Com’è difficile dimettersi in Italia! In ogni campo. Stavolta tocca allo sport, dove le rotazioni spesso sono più rapide che in politica e nel mondo manageriale, anzi qualche volta sono convulse e sconclusionate.
Non però quando si parla di Nazionale, dove tutto è più retorico, macchinoso, burocratico e ha che a fare se non con la montagna di soldi dei club almeno con il potere e con l’immagine.
La notizia ormai è nota, il CT dell’Italia Spalletti ieri ha chiamato i giornalisti e ha detto pubblicamente che il Presidente della Figc Gravina (il capo del sistema calcio nel nostro paese) lo aveva esonerato. Lui, Spalletti, sarebbe rimasto ancora, dunque da solo non si sarebbe dimesso.
Eppure la partita con la Norvegia l’abbiamo vista tutti, una lezione non solo nel risultato, ma nella voglia, nell’identità nazionale, nella preparazione atletica, nella dimensione tecnica. Forse il punto più basso della storia degli Azzurri negli ultimi decenni, preceduto solo da alcune perle come la sconfitta con la Svizzera agli Europei e la figuraccia con la Macedonia del Nord a Palermo, ma quello era Mancini e non siamo andati ai Mondiali in Qatar.
I Mondiali appunto, rischiamo di non andarci neanche stavolta, la terza consecutiva, cosa mai vista e cosa che arrecherebbe danni molto severi al nostro cosiddetto movimento, danni forse fatali. Per una questione del genere ci si dimette la sera stessa della partita, si chiede scusa agli italiani (perché la nazionale è degli italiani) e si torna, comunque ricchi, nella propria tenuta in Toscana a riflettere per lungo tempo.

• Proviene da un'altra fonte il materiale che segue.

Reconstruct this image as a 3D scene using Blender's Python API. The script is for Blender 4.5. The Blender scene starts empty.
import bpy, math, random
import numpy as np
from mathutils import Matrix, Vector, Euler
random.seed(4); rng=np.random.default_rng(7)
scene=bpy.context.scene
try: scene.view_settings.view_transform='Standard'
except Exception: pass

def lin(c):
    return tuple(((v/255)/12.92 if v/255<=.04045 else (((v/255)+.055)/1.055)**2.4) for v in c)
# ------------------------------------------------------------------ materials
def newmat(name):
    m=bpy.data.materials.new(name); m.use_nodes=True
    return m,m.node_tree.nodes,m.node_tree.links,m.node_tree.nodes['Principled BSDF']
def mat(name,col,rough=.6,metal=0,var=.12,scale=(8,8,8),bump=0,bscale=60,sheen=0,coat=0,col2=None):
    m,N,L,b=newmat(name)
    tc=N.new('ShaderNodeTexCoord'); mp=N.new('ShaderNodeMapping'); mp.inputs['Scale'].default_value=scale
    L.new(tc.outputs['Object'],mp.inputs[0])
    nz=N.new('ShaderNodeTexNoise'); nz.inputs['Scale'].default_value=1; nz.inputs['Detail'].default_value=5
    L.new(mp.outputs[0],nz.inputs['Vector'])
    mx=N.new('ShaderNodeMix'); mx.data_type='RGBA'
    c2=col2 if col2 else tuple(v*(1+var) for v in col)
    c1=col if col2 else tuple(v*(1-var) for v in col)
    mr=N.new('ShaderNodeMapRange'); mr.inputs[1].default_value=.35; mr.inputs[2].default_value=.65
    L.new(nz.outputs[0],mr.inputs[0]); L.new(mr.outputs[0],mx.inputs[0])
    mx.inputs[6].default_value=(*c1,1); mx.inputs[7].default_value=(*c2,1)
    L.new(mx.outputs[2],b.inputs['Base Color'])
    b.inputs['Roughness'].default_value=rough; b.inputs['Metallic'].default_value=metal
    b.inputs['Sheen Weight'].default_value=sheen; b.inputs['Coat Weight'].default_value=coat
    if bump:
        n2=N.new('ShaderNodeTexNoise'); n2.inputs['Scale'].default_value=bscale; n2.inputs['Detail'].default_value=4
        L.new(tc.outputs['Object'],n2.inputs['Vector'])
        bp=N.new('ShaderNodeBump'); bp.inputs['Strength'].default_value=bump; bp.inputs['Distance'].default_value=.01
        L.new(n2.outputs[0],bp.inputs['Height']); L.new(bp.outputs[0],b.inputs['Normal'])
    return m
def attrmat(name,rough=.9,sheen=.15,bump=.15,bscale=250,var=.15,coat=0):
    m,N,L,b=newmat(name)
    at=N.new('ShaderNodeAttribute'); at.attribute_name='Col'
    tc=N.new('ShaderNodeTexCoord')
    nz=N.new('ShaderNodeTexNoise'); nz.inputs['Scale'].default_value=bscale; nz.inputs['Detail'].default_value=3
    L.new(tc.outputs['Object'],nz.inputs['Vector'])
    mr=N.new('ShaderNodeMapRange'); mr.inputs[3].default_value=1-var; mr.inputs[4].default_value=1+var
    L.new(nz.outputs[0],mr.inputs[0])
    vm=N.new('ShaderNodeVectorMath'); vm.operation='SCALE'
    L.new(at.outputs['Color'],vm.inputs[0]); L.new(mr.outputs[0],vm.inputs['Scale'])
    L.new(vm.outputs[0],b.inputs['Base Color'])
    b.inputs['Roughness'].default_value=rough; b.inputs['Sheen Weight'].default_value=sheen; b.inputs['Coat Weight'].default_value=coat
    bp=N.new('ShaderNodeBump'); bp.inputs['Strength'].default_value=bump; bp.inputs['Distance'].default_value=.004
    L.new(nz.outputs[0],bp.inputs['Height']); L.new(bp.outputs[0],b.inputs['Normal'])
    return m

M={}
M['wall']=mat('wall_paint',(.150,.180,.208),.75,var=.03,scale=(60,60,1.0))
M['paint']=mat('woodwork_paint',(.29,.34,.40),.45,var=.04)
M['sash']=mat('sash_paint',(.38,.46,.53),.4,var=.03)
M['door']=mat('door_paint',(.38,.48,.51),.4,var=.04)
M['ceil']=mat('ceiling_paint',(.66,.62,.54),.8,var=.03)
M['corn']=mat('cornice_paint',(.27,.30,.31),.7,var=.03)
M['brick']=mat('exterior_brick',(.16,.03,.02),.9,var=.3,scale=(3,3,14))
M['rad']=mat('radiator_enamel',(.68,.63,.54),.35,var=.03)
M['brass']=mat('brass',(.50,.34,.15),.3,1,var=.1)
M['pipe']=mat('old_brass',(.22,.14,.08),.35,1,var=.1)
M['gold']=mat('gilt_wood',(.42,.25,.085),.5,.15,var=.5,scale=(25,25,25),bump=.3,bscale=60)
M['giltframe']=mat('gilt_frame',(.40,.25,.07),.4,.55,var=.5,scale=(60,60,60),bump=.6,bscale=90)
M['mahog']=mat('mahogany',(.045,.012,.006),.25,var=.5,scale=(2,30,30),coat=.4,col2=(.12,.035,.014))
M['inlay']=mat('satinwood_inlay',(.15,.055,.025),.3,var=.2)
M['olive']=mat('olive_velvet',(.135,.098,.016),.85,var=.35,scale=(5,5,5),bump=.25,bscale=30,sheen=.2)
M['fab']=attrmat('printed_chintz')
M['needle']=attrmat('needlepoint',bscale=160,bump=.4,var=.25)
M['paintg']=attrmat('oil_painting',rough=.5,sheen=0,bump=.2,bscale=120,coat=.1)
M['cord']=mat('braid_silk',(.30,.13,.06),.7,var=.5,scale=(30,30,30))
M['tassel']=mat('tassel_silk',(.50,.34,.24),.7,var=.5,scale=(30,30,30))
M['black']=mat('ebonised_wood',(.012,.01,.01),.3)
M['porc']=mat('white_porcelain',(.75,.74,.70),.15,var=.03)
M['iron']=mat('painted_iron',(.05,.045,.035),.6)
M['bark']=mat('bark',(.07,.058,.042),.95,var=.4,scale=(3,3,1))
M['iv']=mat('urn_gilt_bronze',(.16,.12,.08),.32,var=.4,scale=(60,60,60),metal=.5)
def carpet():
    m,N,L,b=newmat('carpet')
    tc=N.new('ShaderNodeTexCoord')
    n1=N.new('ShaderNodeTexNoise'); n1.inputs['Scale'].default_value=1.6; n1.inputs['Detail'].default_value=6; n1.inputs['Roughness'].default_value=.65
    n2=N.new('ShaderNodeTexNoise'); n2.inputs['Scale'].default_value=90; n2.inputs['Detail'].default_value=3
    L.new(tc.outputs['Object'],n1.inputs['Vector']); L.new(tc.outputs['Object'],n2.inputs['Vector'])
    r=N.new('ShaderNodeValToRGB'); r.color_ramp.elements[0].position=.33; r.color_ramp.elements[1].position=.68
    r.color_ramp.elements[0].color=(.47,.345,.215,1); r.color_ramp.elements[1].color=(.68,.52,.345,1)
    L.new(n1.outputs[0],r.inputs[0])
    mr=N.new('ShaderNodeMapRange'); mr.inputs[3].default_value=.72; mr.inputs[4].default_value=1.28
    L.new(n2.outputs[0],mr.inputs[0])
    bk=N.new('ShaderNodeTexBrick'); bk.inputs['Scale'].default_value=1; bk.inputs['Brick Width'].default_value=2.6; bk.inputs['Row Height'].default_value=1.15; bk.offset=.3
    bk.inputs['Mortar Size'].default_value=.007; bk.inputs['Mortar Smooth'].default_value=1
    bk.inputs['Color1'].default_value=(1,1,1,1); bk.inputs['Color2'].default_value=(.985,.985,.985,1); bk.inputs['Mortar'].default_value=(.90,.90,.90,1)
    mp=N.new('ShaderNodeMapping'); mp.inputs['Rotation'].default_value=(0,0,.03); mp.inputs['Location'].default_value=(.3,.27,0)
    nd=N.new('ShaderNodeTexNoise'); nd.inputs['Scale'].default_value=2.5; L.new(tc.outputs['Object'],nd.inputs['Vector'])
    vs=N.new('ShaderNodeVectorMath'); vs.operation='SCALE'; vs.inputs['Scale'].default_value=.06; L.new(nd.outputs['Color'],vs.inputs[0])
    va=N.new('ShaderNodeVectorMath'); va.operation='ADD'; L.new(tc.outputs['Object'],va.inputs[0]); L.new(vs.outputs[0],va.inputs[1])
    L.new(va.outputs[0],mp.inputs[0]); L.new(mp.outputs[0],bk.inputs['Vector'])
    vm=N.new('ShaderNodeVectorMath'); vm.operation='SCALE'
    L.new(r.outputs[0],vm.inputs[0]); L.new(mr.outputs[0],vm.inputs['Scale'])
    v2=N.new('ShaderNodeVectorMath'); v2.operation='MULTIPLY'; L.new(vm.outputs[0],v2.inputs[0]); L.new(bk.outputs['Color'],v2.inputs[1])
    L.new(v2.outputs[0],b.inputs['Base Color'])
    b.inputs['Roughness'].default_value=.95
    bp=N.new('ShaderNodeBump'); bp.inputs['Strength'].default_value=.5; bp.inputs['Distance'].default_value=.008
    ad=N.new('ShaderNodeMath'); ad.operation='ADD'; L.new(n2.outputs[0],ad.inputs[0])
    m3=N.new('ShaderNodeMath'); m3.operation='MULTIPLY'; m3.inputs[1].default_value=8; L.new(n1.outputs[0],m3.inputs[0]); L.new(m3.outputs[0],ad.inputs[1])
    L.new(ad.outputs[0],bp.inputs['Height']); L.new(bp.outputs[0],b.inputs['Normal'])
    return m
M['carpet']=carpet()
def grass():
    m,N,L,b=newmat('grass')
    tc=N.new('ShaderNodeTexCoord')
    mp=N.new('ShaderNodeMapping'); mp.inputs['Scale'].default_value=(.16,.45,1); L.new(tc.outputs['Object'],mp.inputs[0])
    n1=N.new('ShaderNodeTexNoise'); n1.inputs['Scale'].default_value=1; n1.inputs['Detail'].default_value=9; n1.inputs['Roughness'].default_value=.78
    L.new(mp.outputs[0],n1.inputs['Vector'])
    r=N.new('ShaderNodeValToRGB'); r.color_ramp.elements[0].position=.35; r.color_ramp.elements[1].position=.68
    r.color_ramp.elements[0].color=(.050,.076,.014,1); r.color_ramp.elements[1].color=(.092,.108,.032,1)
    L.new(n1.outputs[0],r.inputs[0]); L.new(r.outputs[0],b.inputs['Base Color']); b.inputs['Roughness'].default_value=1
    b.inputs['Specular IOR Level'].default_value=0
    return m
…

Invece si comunica alla stampa l’esonero subito. Un giorno prima di una partita che in altri tempi (la Moldavia) sarebbe stato un allenamento e oggi diventa già da dentro o fuori per tanti motivi, non esclusa la differenza reti.
Certo il sacrificio dell’allenatore salva per il momento il dirigente che gli sta sopra, Gravina. E alla domanda sul tradimento il ruvido Luciano si è quasi messo a piangere. Ma questa non è una tragedia di Shakespeare, è lo psicodramma di un calcio, quello italiano, che se vuole essere ancora tra i più importanti del mondo, deve fare riforme urgenti.
Sennò le dimissioni, per quanto non di moda nel costume nazionale, sono sempre lì a disposizione.